Short task: Check each line of the records below and collect those that include the word "Python".
──────── Recorded information ────────
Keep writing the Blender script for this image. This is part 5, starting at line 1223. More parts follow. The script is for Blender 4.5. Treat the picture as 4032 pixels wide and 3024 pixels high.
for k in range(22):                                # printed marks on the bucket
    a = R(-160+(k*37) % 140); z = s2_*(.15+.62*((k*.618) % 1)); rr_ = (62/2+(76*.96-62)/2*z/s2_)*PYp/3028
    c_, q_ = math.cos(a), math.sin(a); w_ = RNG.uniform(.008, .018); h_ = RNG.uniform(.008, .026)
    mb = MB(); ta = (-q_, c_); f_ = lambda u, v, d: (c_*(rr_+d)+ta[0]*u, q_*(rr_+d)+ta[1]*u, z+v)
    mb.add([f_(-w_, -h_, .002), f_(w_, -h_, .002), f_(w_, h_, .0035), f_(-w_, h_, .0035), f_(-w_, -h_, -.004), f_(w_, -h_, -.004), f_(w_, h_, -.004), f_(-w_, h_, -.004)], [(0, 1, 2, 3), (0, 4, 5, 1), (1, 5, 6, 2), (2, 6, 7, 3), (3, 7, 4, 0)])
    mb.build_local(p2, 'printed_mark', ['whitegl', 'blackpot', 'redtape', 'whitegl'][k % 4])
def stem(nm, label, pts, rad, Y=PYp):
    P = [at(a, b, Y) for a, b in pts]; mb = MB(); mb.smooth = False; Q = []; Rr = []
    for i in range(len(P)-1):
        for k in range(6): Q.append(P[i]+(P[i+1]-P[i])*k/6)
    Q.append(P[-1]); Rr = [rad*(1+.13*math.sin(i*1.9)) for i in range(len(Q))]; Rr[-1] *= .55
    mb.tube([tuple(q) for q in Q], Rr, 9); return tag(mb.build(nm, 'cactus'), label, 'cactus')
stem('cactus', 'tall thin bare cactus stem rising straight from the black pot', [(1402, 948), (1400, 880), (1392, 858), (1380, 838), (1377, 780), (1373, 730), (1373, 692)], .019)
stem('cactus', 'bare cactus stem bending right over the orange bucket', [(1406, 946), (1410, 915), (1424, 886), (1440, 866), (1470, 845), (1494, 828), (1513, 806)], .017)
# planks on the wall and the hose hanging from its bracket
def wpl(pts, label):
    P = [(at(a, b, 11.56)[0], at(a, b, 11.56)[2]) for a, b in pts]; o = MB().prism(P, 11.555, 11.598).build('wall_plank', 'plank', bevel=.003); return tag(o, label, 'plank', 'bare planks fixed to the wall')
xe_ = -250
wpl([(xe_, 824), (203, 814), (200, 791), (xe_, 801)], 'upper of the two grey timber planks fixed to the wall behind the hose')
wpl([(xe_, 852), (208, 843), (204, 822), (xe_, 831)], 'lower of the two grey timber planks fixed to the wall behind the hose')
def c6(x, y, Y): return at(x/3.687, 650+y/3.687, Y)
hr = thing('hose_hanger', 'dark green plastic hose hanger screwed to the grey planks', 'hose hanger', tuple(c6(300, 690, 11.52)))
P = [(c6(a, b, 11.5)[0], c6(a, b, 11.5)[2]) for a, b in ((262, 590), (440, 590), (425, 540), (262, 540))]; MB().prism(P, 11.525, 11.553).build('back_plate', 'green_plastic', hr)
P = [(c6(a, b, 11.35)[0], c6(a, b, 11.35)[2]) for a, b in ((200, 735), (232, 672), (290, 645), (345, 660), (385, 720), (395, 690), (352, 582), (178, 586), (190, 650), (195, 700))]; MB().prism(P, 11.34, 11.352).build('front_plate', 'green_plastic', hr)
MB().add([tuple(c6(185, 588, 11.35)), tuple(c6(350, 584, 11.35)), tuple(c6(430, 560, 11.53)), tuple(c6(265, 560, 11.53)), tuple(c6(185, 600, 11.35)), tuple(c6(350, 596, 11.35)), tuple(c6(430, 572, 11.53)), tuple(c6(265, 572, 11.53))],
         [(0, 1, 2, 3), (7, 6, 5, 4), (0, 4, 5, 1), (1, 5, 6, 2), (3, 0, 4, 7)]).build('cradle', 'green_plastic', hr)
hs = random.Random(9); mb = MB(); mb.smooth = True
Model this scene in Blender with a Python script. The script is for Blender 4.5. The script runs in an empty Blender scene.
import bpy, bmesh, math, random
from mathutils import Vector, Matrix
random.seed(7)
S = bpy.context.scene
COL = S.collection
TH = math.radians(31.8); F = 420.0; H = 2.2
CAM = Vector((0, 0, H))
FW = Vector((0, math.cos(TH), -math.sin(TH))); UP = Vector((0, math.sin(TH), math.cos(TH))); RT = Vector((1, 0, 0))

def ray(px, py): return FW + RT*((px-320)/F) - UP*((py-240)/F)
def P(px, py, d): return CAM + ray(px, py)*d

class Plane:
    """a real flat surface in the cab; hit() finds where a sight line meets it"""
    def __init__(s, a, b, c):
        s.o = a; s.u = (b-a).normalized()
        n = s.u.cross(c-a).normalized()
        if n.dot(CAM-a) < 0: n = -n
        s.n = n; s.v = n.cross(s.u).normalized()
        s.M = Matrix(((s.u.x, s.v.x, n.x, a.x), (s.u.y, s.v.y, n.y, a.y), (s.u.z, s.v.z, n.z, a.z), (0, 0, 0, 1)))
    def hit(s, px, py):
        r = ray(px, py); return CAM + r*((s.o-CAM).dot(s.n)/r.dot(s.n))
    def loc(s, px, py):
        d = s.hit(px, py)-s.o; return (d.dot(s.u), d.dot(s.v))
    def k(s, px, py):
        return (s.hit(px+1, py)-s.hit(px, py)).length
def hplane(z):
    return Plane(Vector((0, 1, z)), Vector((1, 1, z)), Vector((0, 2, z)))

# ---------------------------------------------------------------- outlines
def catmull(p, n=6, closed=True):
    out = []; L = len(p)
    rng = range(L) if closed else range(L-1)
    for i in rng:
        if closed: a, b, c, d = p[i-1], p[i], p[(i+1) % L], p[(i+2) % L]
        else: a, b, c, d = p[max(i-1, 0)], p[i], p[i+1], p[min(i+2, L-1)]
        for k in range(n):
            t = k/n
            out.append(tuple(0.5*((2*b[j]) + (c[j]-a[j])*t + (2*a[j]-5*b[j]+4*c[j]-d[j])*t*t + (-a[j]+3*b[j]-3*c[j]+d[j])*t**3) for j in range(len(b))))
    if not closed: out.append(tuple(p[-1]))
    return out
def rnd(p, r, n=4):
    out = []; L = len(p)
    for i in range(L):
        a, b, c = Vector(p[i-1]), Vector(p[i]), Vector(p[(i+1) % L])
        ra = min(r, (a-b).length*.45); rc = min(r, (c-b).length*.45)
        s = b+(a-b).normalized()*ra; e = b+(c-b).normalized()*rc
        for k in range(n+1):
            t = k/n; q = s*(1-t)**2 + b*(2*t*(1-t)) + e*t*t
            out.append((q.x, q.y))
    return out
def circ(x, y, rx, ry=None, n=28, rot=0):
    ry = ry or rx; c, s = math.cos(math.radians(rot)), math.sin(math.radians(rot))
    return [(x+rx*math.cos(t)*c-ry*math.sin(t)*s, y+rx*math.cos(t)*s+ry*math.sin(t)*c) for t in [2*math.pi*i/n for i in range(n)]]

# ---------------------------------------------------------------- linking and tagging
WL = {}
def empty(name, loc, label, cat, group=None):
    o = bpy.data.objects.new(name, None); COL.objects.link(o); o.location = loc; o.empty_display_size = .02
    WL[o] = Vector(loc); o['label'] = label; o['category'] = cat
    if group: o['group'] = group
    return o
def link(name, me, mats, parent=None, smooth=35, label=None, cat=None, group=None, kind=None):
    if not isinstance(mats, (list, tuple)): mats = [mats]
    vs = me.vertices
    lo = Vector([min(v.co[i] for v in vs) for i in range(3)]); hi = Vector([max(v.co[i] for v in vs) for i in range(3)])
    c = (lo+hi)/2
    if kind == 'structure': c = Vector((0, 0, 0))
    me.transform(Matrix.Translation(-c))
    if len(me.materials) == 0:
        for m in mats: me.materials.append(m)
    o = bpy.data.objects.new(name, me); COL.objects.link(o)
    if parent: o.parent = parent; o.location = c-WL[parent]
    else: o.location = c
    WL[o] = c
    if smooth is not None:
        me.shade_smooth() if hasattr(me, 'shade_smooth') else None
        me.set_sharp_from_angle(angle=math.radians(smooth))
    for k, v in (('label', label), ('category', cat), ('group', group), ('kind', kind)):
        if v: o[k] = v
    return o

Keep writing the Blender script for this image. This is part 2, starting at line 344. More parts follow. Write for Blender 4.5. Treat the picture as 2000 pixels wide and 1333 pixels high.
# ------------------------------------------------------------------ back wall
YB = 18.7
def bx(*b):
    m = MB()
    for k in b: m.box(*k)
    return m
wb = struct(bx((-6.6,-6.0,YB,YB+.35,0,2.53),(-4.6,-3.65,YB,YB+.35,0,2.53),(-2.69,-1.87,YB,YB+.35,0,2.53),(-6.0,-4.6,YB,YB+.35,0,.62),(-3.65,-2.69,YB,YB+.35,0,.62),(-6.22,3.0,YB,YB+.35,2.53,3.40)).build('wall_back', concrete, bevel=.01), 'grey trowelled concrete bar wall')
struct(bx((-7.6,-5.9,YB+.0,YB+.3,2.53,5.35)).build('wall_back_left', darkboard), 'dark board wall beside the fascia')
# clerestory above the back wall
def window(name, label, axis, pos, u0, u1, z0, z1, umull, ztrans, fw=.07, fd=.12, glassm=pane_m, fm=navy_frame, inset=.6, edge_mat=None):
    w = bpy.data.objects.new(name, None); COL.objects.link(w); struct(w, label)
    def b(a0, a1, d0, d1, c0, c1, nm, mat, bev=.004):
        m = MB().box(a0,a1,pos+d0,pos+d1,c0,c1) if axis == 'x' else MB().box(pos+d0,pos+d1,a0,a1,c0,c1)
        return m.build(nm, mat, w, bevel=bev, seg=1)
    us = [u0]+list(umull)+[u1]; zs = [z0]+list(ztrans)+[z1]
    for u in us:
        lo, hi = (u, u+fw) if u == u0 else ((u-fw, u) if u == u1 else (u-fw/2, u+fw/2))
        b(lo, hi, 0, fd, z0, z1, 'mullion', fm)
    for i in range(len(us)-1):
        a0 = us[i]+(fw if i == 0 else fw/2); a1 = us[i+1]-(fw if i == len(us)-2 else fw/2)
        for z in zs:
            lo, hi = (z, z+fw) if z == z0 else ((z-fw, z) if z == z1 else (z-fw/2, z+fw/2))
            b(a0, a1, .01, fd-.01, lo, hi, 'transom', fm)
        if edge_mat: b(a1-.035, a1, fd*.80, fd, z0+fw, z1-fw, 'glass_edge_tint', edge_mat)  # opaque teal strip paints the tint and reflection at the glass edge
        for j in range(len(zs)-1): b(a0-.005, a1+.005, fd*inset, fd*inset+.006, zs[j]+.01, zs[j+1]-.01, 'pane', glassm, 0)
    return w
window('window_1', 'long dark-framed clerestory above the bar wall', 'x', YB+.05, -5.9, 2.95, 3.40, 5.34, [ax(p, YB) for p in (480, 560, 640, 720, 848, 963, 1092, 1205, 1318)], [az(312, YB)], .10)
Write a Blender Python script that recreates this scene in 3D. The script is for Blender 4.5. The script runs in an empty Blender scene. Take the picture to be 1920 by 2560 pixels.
────────
Completed task:
Model this scene in Blender with a Python script. The script is for Blender 4.5. The script runs in an empty Blender scene.
Write a Blender Python script that recreates this scene in 3D. The script is for Blender 4.5. The script runs in an empty Blender scene. Take the picture to be 1920 by 2560 pixels.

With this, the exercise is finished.